Кроме того, свободная экономика не могла реализоваться также по следующей причине: как императрица, так и Потемкин рассматривали юг в первую очередь в качестве военного стратегического плацдарма для наступления на Кавказ и Турцию. Военные цели и требования доминировали над всеми другими — экономическими и социальными. Присоединение Крыма послужило для этого особенно значительным доводом. Военачальники играли решающую роль и определяли ход колонизации. Фельдмаршал князь Потемкин всей своей жизнью показывал содержание и стиль имперской политики по захвату юга. В 1775 году они вместе с императрицей придумали Губернскую реформу. Последствия состояли прежде всего в дальнейшем росте бюрократии, злоупотреблении властью и произволе чиновников.
Все эти максимально противоречивые процессы находили свое отражение в личности Потемкина. Он чувствовал и действовал, как ожидали от русского правителя старомосковской традиции. Это русский феномен, что как раз эта сторона его сущности привлекала внимание простого народа. Отвращение у простых людей вызывала его надменность, его способ играть чванливого землевладельца. Симпатия и антипатия у придворных, политиков и дипломатов возникали по иным мотивам. Потемкин обладал видением и имел цель. Цена, которую народ должен был платить за это, была ему относительно безразлична. В этом он походил на Петра I. Кроме того, в ежедневном общении Потемкин отличался своенравием. По существу, он объединял в себе патриархальные московские методы правления со стремящейся к новизне централизованной европейской государственной сущностью. Это было противоречием, которое характерно для России и с помощью которого она нашла, наконец, путь в современную Европу.
Для потомков князь Потемкин стал чем-то вроде барона Мюнхгаузена. Даже в этом сравнении отчетливо просматриваются характерные признаки эпохи Просвещения. Истории барона Мюнхгаузена могли появиться только в это время. Они считались синонимом веры в творческую фантазию одаренного человека, энергия которого не знает никаких границ. Тот факт, что русский пример Мюнхгаузена связывался непосредственно с Петербургским двором, с Потемкиным и русско-турецкой войной, говорит сам за себя.
Успехи Потемкина в Новороссии не имеют ничего общего с литературным произведением — невероятными приключениями барона Мюнхгаузена. Потемкин выполнял свои задачи с тщательностью, верой и необычным организаторским талантом. Он совсем не был бедовым парнем, приводимым в движение жаждой приключений. Во всех вопросах, которыми он занимался, он проявлял необычайную серьезность. Вопреки военной необходимости, медленно, осторожно, а иногда даже боязливо князь занимался поселенной политикой, переселяя целые этнические группы, пытаясь избежать применения казавшихся естественными вынужденных мер. Лейтмотивом всех его действий было желание услужить Отечеству. Отечеством была для Потемкина императрица Екатерина, и для него было честью служить ей и быть достойным ее милости.
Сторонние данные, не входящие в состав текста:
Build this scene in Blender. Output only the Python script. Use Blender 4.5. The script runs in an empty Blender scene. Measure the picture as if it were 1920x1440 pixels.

В 1787 году был апогей их отношений: состоялось большое путешествие Екатерины II на юг, в Новороссию и Крым. Политическая демонстрация и желание достичь политической цели по отношению к Турции и Европе, подобно той, что Петр Великий добился на севере победой над Швецией: распахнуть ворота к Средиземному морю и готовиться к походу на Константинополь. Для выполнения этой миссии был избран Потемкин, к которому, как и прежде, императрица чувствовала дружеское расположение, которого она продолжала любить, необходимый и талантливый исполнитель.
Екатерина писала Потемкину на обратном пути из Крыма поздним летом 1787 года: «Твои мысли и чувства очень дороги для меня, так как я очень люблю Тебя и Твою службу, которую ты выполняешь безукоризненно, с усердием, и Тебе нет цены. Об этом я говорю и думаю ежедневно». Она еще более точно выражала свою мысль, когда писала ему: «Между тобою и мною, мой друг, дело в кратких словах: ты мне служишь, а я признательна». Ничего от пылких страстей!
Захват Крыма, подчинение мятежных казаков и война против турок требовали государственно-политической мудрости и решительных действий многих участников. Поэтому он соглашался с тоном и содержанием писем императрицы. Он писал Екатерине: «Ты являешься мне больше, чем настоящей матерью, так как Твоя забота о моем благополучии — это порыв выбора. Здесь нет слепой участи. Как много я задолжал Тебе; сколько наград Ты даешь мне;…однако, самое большое — это то, что чужую злость и зависть по отношению ко мне Ты не воспринимаешь, и коварство не может иметь успеха. Это редко в мире: только Тебе доступна такая стойкость». Он оставался честным в любом случае.